The changing of the final vowel to -o perhaps reflects the adaptation of the Quenya word to the grammar of whatever we want to call the language of these Words. (We can perhaps call it Pengolodhin for lack of any better term.) With the exception of a handful of proper names like Izilba, no word in the corpus ends in any other vowel than -o or -u, and my default assumption is that this reflects some grammatical feature of Pengolodhin. It would thus be similar to the way masculine Hebrew names like Jonah and Elijah all end in -s when adapted to the Greek of the New Testament.
The change of the first syllable from tar- to ter- is harder to explain, since we have many examples of tar- in other words in the Pengolodhin corpus, and it suggests that this may actually be a different word, not a form of tarma.
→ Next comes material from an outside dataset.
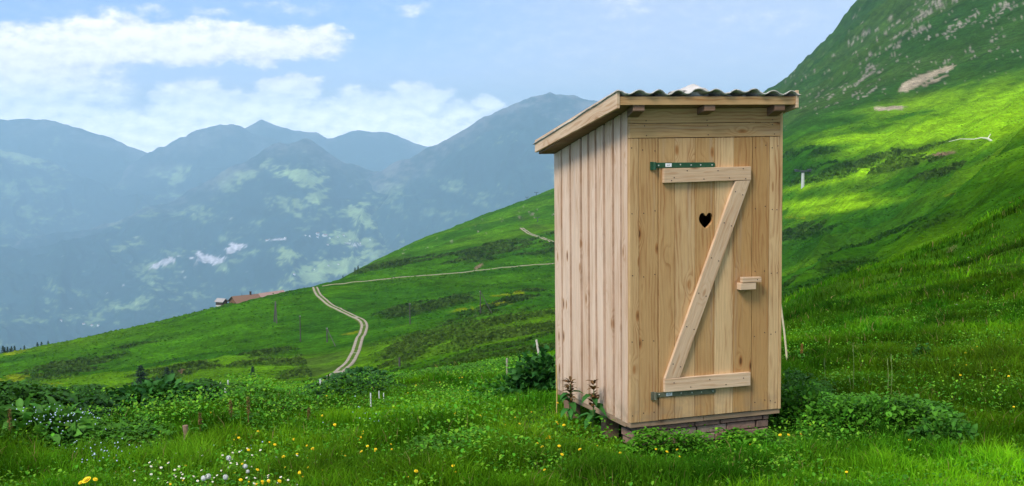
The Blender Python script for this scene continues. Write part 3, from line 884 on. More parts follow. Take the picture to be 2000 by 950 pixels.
def side(xo, xi, name):
    b = MB()
    s = 1 if xo < xi else -1
    mid = xo + .030 * s
    for i, (ya, yb) in enumerate(side_y):
        tn = random.uniform(.3, 1.0)
        lo = -.004 - random.uniform(0, .012)
        xs = sorted((xo + random.uniform(0, .002) * s, mid))
        p = []
        for top in (0, 1):
            for x, y in ((xs[0], yb), (xs[1], yb), (xs[1], ya), (xs[0], ya)):
                p.append((x, y, rz(y) - .002 if top else lo))
        b.hexa(p, 'zs', tn, 0)
    for i in range(len(side_y)):
        ya = side_y[i][1] + .012
        yb = side_y[i + 1][0] - .012 if i + 1 < len(side_y) else .012
        xs = sorted((mid + .001 * s, xi))
        p = []
        for top in (0, 1):
            for x, y in ((xs[0], yb), (xs[1], yb), (xs[1], ya), (xs[0], ya)):
                p.append((x, y, rz(y) - .004 if top else .002))
        b.hexa(p, 'zs', .4, 1)
    # strip on the corner that the front boards butt against
    xs = sorted((xo + .002 * s, mid + .003 * s))
    b.hexa([(xs[0], .0265, -.004), (xs[1], .0265, -.004), (xs[1], .0375, -.004), (xs[0], .0375, -.004), (xs[0], .0265, 2.13), (xs[1], .0265, 2.13), (xs[1], .0375, 2.13), (xs[0], .0375, 2.13)], 'zs', .3, 2)
    return b.build(name, [WOODS, WOODR, WOOD], hut, .0012)


side(0.0, .045, 'side_wall')
side(1.199, 1.154, 'side_wall')
bw = MB()
for k in range(9):
    x0 = .047 + k * .1228
    bw.box(x0, x0 + .121, 1.308, 1.332, 0, rz(1.332) - .003, 'z', random.uniform(.3, .9))
bw.build('back_wall', WOODP, hut)
il = MB()
il.box(.05, 1.15, .05, 1.30, .01, .03, 'x', .2)
il.box(.05, 1.15, .80, 1.30, .40, .44, 'x', .5); il.box(.05, 1.15, .80, .825, .032, .398, 'x', .4)
il.build('bench_seat', WOODD, hut)
si = MB()
si.box(.004, .575, .008, .085, -.040, -.003, 'x', .5); si.box(.578, 1.196, .008, .085, -.040, -.004, 'x', .3)
si.box(.004, .075, .088, 1.33, -.048, -.005, 'y', .4); si.box(1.124, 1.195, .088, 1.33, -.048, -.005, 'y', .4)
si.box(.078, 1.121, 1.25, 1.33, -.05, -.005, 'x', .4)
si.build('sill_beam', WOODM, hut, .003)

# roof
for x0 in (-.022, .514, 1.066):
    b = MB()
    ya, yb, h = -.105, (-.003 if x0 != .514 else 1.30), .062
    x1 = x0 + .084
    b.hexa([(x0, ya, rz(ya) - h + .016), (x1, ya, rz(ya) - h + .016), (x1, yb, rz(yb) - h), (x0, yb, rz(yb) - h), (x0, ya, rz(ya) - .002), (x1, ya, rz(ya) - .002), (x1, yb, rz(yb) - .002), (x0, yb, rz(yb) - .002)], 'y', .35, 0)
    b.build('rafter', [WOODR if x0 > 5 else WOODD], hut, .003)
dk = MB()
for k in range(11):
    ya = -.088 + k * .1295
    yb = ya + .128
    dk.hexa([(-.125, ya, rz(ya)), (1.226, ya, rz(ya)), (1.226, yb, rz(yb)), (-.125, yb, rz(yb)), (-.125, ya, rz(ya) + .018), (1.226, ya, rz(ya) + .018), (1.226, yb, rz(yb) + .018), (-.125, yb, rz(yb) + .018)], 'x', random.uniform(.2, .7))
dk.build('roof_deck', WOODD, hut)
fa = MB(); fa.box(-.126, 1.228, -.114, -.092, 2.172, 2.228, 'x', .45)
fa.build('fascia_board', WOOD, hut, .002)
for x0, x1 in ((-.150, -.1275), (1.2295, 1.252)):
    b = MB()
    ya, yb = -.118, 1.355
    za0, za1, zb0, zb1 = 2.150, 2.272, 1.842, 1.934
    b.hexa([(x0, ya, za0), (x1, ya, za0), (x1, yb, zb0), (x0, yb, zb0), (x0, ya, za1), (x1, ya, za1), (x1, yb, zb1), (x0, yb, zb1)], tone=.8, ax=((0, .23, .97), (1, 0, 0), (0, .97, -.23)))
    b.build('bargeboard', WOODP, hut, .002)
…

One possibility is terma, Quenya for "passage, aperture." Or it could be related to Quenya ter "through," from the root √TER "pierce," plus the Quenya suffix -mo, which Tolkien said "often appeared in names or titles, sometimes with an agental significance." Thus, meneltermo could mean something "heavenly passage" or "sky-piercer." This could still possibly be referencing the mountain Meneltarma via a bit of wordplay, as a high mountain could be said to "pierce the sky."
In Words 17:6, we have the very similar word menel-termu, glossed by Daymon as "high-heaven." The normal Quenya for "high heaven" (meaning the starry heavens, what we would call "outer space," as opposed to the atmosphere) is Tarmenel, with the prefix tar- meaning "high." So again we have the strange change from tar- to ter- if Daymon's published translation is correct. In an unpublished spreadsheet, Daymon instead translates it as "pillar of heaven," the same as meneltermo, which is more plausible. Given how many word pairs in corpus differ only in the final vowel (-u, -o, or -io), it seems most likely that these are grammatical suffixes. Since menel-termu is the subject of a sentence, while meneltermo is the object of a preposition, my default assumption would be that the final vowels indicate this difference in grammatical case, but I will have to see whether further study of the corpus bears this out.